LAS GLOSAS Y LOS AZARES XIX. HEIDEGGER Y LAS AMISTADES PELIGROSAS.

Gonzalo Lizardo

Bajo su apariencia lúdica y divagante —como la del free jazz—, Encomio del tirano de Giorgio Manganelli propone una turbadora analogía. Si la relación entre el autor y el editor es comparable a la que existe entre el bufón y el tirano —o entre el ser humano y Dios—, estamos ante una parodia de la relación que tiene cualquier Yo con cualquier Otro. O sea, una alegoría de la política: de aquello que rige la relación entre individuos (o entre pueblos o entre naciones). Una poética de lo político: fluida, plural, plenamente neobarroca.
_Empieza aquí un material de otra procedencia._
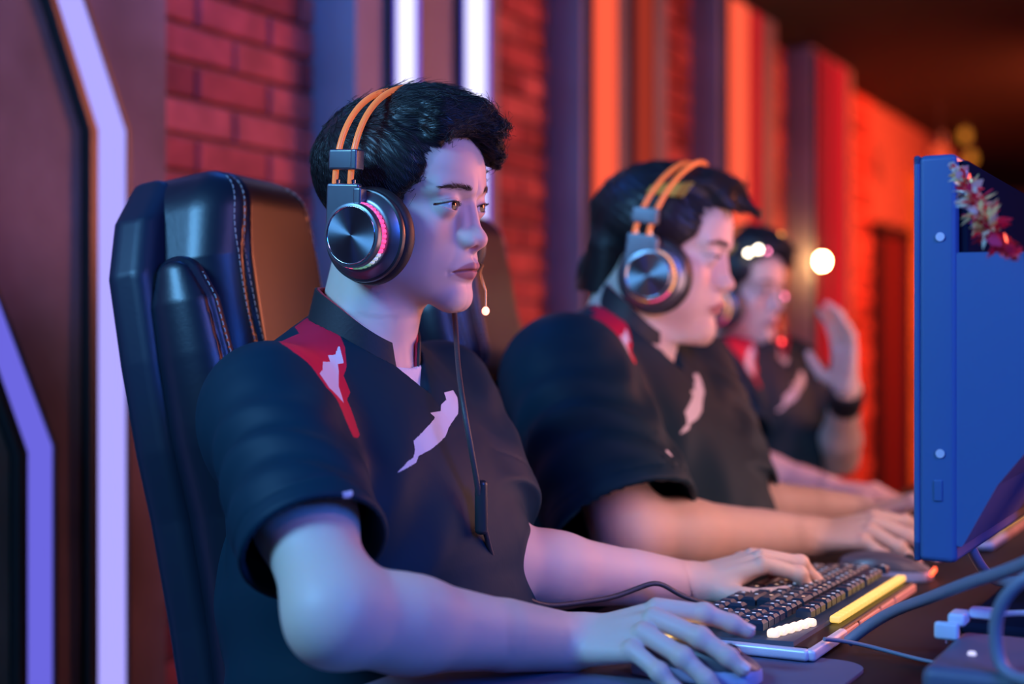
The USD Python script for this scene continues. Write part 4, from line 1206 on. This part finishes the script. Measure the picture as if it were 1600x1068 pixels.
def make_keyboard(label, loc, axes):
    """Local axes: x towards the monitors, y along the row away from the camera, z up; origin at the near far-from-player corner. The player's left is +y."""
    kb = thing("keyboard", label, "keyboard", loc, axes=axes)
    L, D = 0.442, 0.142
    tilt = lambda x: 0.006 + 0.050 * (x + D)                      # the plate rises towards the monitors
    obj("base", rbox((D + 0.006, L, 0.014), 0.004, 3, (-D / 2, L / 2, 0.009)), M["key_plate"], kb)
    sl = np.array([(-D - 0.002, 0.0, 0.016), (-D - 0.002, L, 0.016), (-0.016, 0.0, 0.021), (-0.016, L, 0.021), (-D - 0.002, 0.0, 0.010), (-D - 0.002, L, 0.010), (-0.016, 0.0, 0.010), (-0.016, L, 0.010)])
    obj("plate", trimesh.convex.convex_hull(sl), M["key_under"], kb, smooth=False, label="plate glowing blue between the caps")
    rng = random.Random(11)
    pitch = 0.0186
    for ri, row in enumerate(ROWS):
        x = -0.034 - (ri * pitch + (0.007 if ri else 0.0))
        for k, (u, w) in enumerate(row):
            y = L - 0.010 - (u + w / 2) * U * (L - 0.02) / (22.6 * U)
            s = (L - 0.02) / 22.6
            cap_ = cbox((pitch - 0.0022, w * s - 0.0026, 0.0095), (x, y, 0.026 + 0.0012 * (5 - ri) * 0.9), b=0.17)
            kp = obj("key", cap_, M["key"], kb, smooth=False)
            if (ri + k) % 5 != 3:
                g = cbox((0.0036, 0.0022 if w < 3 else 0.014, 0.0004), (x + 0.002, y, 0.031 + 0.0012 * (5 - ri) * 0.9), b=0.1)
                obj("legend", g, M["legend_warm"] if rng.random() < 0.16 else M["legend"], kp, smooth=False)
    # light bar along the far edge, in beads
    y = 0.132
    while y < L - 0.01:
        obj("light_bar", rbox((0.0115, 0.0145, 0.0075), 0.002, 2, (-0.010, y, 0.0215)), M["bar_gold"], kb, smooth=40)
        y += 0.0152
    y = 0.020
    while y < 0.095:
        obj("light_bar", rbox((0.012, 0.0132, 0.009), 0.003, 2, (-0.047 + y * 0.25, y - 0.002, 0.0235)), M["bar_cream"], kb, smooth=40)
        y += 0.0136
    obj("side_frame", trimesh.util.concatenate([rbox((0.118, 0.011, 0.012), 0.004, 3, (-0.058, -0.004, 0.010)), rbox((0.011, 0.12, 0.012), 0.004, 3, (0.002, 0.054, 0.010))]), M["frame_lilac"], kb, smooth=40, label="pale metal frame round the near corner")
    for y0, y1 in ((0.118, 0.168), (0.176, 0.262), (0.268, 0.330), (0.336, L)):
        obj("rim", rbox((0.006, y1 - y0, 0.010), 0.002, 2, (0.002, (y0 + y1) / 2, 0.008)), M["rim_copper"], kb, smooth=40)
    return kb
kb1 = make_keyboard("black backlit keyboard with a golden light bar, under the foreground player's left hand", dk(0, 0, 0), np.stack([F0, R0, Z0]))

# ---- mice
M["mouse_body"] = principled("mouse_shell", (0.10, 0.095, 0.13), 0.30)
M["wheel_gold"] = usdkit.material(stage, "/World/Looks/wheel_gold", {"p": ("principled_bsdf", {"base_color": (0.9, 0.7, 0.3), "emission_color": (1.0, 0.60, 0.10), "emission_strength": 2.2})}, surface="p.BSDF")
M["glow_red"] = usdkit.material(stage, "/World/Looks/mouse_glow_red", {"p": ("principled_bsdf", {"base_color": (0.9, 0.2, 0.1), "emission_color": (1.0, 0.10, 0.03), "emission_strength": 3.2})}, surface="p.BSDF")
M["mouse_side"] = principled("mouse_side_lilac", (0.42, 0.42, 0.62), 0.35)
def make_mouse(label, loc, yaw_axes, glow, wheel):
    """x to the front of the mouse, z up, origin under its middle."""
    r = thing("computer_mouse", label, "mouse", loc, axes=yaw_axes)
    def f(p):
        x, y, z = p.T
        hw = 31 - 0.0022 * (x - 5) ** 2 - 2.2 * np.exp(-((x - 8) / 18) ** 2)
        top = 38 - 0.0042 * (x + 14) ** 2 - 0.004 * y * y
        d = np.maximum(np.abs(y) - hw, np.maximum(np.abs(x) - 62, z - top))
        e = ell(p, (-6, 0, 4), (70, 36, 36))
        d = smax(smax(d * 0.8, e, 9), -z, 2)
        return d + 0.9 * np.exp(-(y / 0.7) ** 2) * np.clip((x - 6) / 8, 0, 1) * (z > 12)
    v, q, n = nets(f, (-75, -45, -4), (75, 45, 48), 1.6)
    def m_(nm, keep, mt):
        vv, qq, nn, _ = trim(v, q, n, keep)
        return define(numbered(str(r.GetPath()) + "/" + nm), vv * 0.001, qq, nn, mt)
    m_("shell", v[:, 2] > 12.5, M["mouse_body"])
    m_("skirt", v[:, 2] < 14.6, M["mouse_side"])
    obj("scroll_wheel", lathe([(-0.0035, 0), (-0.0035, 0.010), (-0.002, 0.0115), (0.002, 0.0115), (0.0035, 0.010), (0.0035, 0)], (0.030, 0, 0.0225), (0, 1, 0), 28), M["housing"], r, smooth=40)
    if wheel is not M["glow_red"]:
        obj("glow_strip", tube(spline([(-0.034, 0, 0.0352), (-0.018, 0, 0.0372), (-0.002, 0, 0.0362)], 16), 0.0046, 10), glow, r, smooth=60)
    if wheel is M["glow_red"]:
        obj("front_glow", rbox((0.004, 0.044, 0.006), 0.0015, 2, (0.0605, 0, 0.012)), glow, r, smooth=40)
    return r
MX = axes_from(F0 + R0 * 0.02, Z0)
mouse1 = make_mouse("dark gaming mouse with a golden wheel light under the foreground right hand", np.array([0.174, 1.326, DESK + 0.003]), MX, M["wheel_gold"], M["wheel_gold"])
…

A propósito de esta relación, un docto amigo me reclamó hace unos días porque quise descalificar a Heidegger en una de mis glosas sobre Arendt: “Heidegger soñaba el resurgimiento de Alemania desde una perspectiva griega”, me dijo en resumidas (y enérgicas) palabras: “por eso se adscribió al nazismo, aunque el Partido luego calificara su obra de individualista, esquizofrénica e ilegible, y él decidiera renunciar al rectorado de la universidad”. Quise yo contenerlo, explicarle el malentendido, pero antes él me atajó para invitarme “a una peda macabra, con mis libros en la mano, para hablar del tenebroso filósofo cuyo único poder era la escritura”.
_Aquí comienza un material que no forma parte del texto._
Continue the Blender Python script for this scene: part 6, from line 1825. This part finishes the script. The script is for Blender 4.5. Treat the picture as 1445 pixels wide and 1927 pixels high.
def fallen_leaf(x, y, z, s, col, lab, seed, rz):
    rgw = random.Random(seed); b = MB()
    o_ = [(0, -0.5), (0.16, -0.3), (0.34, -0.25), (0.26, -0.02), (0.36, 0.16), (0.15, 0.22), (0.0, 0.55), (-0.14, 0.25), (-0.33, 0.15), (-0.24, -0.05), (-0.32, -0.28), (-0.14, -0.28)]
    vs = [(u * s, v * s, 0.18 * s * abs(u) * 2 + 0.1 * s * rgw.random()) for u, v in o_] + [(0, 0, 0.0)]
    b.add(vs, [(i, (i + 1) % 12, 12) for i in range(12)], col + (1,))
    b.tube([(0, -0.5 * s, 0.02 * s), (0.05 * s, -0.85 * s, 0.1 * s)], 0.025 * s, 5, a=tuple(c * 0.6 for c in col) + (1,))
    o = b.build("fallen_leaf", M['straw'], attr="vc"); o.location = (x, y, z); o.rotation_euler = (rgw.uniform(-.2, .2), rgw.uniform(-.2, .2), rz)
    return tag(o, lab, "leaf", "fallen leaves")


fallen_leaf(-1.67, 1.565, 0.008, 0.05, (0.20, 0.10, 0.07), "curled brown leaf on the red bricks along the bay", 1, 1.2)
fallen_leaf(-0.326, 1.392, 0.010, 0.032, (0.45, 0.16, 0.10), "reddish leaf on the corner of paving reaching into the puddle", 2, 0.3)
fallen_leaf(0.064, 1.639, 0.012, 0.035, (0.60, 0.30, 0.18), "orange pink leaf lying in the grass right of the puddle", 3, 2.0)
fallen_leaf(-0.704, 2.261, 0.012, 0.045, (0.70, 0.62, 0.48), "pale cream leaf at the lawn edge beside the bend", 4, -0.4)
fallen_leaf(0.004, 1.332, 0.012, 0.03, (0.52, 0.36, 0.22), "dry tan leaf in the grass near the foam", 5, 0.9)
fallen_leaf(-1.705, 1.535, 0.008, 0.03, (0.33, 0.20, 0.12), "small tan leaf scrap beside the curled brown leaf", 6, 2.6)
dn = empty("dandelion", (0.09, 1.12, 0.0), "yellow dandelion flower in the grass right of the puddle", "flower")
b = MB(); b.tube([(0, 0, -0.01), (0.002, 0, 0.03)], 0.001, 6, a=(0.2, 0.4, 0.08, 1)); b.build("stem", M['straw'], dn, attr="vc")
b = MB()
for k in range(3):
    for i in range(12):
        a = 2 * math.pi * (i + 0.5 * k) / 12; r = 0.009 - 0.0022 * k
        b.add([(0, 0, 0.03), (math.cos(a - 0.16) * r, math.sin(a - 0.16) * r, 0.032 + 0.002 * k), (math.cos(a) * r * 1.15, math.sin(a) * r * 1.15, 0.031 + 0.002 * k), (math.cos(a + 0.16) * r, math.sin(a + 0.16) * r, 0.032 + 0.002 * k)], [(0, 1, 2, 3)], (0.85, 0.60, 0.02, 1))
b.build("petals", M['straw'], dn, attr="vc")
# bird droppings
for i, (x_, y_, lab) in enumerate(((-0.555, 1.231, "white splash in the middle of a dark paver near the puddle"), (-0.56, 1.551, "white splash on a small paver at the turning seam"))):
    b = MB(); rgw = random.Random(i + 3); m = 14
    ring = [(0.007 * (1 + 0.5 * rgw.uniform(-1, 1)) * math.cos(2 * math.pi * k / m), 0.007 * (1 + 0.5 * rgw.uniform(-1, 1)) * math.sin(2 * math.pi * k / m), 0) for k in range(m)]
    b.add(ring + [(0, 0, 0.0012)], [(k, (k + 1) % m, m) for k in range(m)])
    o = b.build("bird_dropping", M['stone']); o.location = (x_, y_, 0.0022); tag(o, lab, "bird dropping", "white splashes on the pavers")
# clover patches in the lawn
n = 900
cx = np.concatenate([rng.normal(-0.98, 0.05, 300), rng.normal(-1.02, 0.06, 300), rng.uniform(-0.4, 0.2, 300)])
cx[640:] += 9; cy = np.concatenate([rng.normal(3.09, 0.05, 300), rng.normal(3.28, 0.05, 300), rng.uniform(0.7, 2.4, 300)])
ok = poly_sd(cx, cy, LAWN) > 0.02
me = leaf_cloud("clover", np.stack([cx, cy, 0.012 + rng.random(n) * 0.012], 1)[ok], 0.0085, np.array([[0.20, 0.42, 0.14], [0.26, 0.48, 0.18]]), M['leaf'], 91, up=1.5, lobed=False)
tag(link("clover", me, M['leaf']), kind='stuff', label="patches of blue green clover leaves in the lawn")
Ni cómo rehusar esa invitación. Cuando esa borrachera llegue, explicaré a mi docto (y peligroso) amigo que admiro a Heidegger como el gran vindicador de la Hermenéutica, y aun sostengo que su renuncia al nazismo es coherente con su espíritu crítico. Sólo había citado su “error” para contrastar su ideal platónico del intelectual (como filósofo-rey) con el ideal socrático de Arendt (el filósofo como mediador). En términos de Manganelli, ambos urdieron una forma distinta (pero no incompatible) para que el poeta/bufón/filósofo lidiara con su respectivo editor/tirano/Dios, pero sin olvidar que existen vías alternativas, como las que propusieron Lezama, Zambrano, Dauajare o D’Annunzio.
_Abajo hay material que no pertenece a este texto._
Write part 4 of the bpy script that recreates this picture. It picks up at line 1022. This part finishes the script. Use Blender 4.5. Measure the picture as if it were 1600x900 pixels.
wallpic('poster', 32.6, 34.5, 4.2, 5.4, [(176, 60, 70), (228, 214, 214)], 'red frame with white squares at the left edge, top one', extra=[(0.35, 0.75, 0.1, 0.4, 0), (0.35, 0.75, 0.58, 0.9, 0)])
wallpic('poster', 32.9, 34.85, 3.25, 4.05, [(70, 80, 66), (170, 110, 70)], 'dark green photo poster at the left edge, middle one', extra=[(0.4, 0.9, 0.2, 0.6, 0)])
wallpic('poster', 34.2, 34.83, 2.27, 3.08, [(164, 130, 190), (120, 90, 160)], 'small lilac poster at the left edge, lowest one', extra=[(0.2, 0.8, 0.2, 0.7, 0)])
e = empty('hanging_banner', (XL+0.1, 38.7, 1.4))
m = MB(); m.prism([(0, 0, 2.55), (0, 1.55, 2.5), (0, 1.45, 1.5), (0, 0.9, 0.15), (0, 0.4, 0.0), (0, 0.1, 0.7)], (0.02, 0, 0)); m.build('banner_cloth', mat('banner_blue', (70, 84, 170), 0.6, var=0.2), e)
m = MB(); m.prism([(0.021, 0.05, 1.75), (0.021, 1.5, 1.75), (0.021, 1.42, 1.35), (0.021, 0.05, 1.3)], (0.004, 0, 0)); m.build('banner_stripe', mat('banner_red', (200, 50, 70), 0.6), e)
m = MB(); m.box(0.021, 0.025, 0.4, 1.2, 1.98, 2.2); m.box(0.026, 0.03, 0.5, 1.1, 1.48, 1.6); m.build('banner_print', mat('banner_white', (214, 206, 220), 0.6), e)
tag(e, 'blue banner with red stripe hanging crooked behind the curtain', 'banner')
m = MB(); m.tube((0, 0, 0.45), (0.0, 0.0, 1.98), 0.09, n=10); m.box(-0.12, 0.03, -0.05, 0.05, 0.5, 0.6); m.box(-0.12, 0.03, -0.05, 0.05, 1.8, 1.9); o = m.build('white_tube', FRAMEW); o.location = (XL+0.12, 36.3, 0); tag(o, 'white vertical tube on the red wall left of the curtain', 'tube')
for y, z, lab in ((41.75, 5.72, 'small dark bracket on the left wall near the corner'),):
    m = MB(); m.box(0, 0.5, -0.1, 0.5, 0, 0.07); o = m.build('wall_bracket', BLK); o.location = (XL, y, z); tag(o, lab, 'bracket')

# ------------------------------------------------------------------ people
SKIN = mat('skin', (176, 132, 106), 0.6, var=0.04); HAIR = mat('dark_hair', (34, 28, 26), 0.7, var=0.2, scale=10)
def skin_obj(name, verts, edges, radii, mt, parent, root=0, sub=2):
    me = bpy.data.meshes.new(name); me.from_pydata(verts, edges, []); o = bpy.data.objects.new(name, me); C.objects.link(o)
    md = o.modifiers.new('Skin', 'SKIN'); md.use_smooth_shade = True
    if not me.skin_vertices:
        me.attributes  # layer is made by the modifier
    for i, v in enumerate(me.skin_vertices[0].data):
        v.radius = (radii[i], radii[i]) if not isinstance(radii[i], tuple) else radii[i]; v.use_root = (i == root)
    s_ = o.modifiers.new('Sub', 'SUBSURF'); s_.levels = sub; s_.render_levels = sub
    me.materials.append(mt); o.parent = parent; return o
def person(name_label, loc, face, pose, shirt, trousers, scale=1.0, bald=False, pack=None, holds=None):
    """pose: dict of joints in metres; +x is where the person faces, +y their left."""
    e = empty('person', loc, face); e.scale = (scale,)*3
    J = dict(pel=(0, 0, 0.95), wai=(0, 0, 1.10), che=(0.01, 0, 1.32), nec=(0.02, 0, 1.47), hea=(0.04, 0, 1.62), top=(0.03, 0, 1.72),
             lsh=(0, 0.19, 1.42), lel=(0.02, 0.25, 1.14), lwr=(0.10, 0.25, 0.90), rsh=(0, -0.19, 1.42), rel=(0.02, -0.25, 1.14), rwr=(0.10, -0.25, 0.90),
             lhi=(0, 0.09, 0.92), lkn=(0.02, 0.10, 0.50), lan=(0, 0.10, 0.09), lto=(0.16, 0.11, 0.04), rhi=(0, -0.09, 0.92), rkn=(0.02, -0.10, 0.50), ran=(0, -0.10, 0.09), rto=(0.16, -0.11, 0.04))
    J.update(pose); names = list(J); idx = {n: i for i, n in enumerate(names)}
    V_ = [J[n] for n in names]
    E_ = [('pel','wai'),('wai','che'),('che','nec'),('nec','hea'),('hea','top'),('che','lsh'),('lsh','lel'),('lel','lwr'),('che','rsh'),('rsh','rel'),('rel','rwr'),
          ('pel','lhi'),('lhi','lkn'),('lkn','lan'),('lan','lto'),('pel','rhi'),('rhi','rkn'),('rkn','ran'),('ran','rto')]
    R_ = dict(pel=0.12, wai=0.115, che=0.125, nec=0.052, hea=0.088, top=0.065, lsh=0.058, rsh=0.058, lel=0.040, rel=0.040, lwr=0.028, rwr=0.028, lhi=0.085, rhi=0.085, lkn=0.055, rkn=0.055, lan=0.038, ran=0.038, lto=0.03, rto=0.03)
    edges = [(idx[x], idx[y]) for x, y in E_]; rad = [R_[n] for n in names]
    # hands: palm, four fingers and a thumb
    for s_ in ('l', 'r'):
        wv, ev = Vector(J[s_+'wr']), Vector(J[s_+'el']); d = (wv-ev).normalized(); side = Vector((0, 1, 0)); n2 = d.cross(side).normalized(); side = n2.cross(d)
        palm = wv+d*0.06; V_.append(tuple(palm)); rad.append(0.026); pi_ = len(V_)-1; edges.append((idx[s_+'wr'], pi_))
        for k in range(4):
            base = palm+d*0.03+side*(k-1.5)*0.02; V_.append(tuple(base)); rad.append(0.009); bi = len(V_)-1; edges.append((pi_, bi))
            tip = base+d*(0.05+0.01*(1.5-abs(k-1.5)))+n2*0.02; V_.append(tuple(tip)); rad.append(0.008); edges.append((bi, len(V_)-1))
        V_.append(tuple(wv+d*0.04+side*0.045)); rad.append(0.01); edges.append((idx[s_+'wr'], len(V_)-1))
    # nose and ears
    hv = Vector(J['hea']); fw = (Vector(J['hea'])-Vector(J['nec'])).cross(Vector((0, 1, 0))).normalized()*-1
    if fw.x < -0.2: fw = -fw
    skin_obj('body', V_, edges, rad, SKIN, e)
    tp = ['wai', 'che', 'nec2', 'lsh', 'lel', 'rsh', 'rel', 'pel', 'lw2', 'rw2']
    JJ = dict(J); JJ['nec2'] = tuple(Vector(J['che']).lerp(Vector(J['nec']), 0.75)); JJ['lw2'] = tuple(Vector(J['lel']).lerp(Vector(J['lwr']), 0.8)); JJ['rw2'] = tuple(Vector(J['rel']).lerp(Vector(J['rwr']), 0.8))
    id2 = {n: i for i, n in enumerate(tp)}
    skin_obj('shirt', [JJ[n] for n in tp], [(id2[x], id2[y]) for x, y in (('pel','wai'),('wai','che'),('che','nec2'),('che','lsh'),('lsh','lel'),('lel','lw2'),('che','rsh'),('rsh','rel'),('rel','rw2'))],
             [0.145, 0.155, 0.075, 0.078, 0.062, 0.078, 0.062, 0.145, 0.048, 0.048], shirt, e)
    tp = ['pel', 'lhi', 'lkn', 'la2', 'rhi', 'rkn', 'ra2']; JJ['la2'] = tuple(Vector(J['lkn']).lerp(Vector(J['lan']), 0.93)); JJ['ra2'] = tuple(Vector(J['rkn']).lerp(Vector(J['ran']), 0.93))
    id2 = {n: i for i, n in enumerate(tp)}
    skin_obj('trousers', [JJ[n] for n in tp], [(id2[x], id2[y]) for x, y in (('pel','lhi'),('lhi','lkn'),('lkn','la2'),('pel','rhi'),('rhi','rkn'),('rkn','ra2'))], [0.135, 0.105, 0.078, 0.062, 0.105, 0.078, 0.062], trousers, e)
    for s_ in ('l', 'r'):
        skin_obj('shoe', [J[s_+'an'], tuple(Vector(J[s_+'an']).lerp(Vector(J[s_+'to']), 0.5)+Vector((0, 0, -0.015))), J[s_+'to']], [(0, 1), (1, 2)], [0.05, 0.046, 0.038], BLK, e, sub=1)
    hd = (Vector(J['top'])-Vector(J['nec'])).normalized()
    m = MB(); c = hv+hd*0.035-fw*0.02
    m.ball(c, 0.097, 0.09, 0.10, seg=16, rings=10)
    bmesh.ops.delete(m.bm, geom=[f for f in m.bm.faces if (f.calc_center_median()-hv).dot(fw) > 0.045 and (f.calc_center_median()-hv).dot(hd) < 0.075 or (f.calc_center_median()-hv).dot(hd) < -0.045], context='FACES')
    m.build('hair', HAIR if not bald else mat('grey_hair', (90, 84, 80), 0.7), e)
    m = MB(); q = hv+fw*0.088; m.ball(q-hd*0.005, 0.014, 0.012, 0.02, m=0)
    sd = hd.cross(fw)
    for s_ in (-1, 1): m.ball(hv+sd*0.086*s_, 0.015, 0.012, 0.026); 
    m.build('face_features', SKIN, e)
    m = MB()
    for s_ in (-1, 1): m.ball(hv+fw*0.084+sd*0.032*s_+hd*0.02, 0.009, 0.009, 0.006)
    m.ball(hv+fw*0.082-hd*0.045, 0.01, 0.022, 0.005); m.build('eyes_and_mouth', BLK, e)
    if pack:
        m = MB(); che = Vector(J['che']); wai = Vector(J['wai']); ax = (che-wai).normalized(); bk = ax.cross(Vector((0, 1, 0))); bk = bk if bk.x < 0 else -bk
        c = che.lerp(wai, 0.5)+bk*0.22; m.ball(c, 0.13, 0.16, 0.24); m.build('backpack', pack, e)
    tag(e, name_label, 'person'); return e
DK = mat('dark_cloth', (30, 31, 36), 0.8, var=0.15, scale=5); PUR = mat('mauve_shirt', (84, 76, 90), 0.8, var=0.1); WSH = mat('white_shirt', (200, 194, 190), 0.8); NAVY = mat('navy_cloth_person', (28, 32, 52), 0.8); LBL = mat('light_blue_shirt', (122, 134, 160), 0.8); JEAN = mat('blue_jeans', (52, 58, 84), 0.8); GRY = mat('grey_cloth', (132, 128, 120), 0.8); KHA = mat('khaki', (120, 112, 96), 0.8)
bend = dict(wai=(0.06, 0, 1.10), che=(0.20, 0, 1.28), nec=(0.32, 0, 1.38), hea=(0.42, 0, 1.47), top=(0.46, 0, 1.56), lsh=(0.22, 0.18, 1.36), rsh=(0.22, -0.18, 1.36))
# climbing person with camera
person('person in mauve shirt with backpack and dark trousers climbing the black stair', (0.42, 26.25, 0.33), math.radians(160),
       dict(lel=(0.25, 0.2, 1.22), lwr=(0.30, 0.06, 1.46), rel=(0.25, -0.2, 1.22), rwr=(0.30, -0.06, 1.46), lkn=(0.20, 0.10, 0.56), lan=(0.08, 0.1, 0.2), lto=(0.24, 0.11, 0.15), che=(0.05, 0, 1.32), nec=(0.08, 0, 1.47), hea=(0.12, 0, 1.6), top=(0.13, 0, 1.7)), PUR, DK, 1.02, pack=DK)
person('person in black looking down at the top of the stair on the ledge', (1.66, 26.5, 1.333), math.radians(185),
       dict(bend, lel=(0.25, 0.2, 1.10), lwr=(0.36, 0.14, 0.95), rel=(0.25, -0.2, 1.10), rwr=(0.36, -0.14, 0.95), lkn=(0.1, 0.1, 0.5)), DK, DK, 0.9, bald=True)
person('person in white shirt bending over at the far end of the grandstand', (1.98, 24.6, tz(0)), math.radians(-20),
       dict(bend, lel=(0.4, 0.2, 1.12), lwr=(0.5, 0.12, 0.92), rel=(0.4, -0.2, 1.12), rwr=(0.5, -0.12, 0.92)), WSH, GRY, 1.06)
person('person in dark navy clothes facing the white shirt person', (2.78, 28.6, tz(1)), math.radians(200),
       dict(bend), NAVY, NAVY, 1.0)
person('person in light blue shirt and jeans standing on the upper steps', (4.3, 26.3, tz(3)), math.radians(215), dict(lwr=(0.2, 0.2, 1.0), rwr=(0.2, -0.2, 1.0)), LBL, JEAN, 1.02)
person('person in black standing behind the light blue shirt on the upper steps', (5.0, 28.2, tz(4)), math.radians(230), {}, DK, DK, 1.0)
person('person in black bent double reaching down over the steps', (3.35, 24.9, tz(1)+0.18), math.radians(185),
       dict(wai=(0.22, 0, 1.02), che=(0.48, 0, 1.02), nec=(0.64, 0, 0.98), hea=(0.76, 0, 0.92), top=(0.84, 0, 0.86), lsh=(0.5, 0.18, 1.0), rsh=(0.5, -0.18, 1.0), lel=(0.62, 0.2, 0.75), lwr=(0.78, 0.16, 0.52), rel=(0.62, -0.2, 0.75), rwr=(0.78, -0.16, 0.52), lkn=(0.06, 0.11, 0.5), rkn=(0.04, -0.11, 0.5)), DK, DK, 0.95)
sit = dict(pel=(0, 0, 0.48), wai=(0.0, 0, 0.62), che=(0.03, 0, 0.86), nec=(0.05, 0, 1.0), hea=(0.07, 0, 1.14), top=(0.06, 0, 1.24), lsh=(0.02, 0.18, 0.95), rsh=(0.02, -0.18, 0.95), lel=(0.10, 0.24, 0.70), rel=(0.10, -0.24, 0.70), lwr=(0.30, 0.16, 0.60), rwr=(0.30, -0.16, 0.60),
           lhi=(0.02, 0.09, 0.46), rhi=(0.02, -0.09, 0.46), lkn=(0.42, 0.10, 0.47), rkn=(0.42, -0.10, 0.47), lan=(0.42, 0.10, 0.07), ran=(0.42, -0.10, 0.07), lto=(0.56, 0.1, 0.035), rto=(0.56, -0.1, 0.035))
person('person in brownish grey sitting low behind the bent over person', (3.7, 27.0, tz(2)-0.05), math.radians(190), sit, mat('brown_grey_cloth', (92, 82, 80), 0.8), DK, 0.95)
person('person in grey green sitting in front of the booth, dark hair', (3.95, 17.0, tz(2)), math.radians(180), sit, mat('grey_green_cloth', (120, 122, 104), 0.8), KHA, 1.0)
Conjeturalmente, estos ejemplos, bien ponderados, nos ayudarían a forjar nuestra propia relación —amistosa o no— con la política, con la filosofía, con el arte. El caso de Heidegger tendría especial interés pues él mismo sostuvo que “el errar forma parte de la constitución íntima del ser-aquí en que se halla inmerso el hombre histórico”.[1] Por tanto, “caer en el error” es inherente a la búsqueda de la verdad, siempre y cuando se tenga el valor (o la lucidez) para detectarlo y corregirlo. La vida y la obra de ese “tenebroso” filósofo —como lo llama mi docto amigo— nos ayudarían a elucidar, quizás, el sutilísimo problema de la Conversión. (Aunque antes de intentarlo será inevitable dar algunos ambages más.)


[1] Heidegger, Martín, “De la esencia de la verdad”, en Hitos, Alianza, Madrid 2007, p. 166.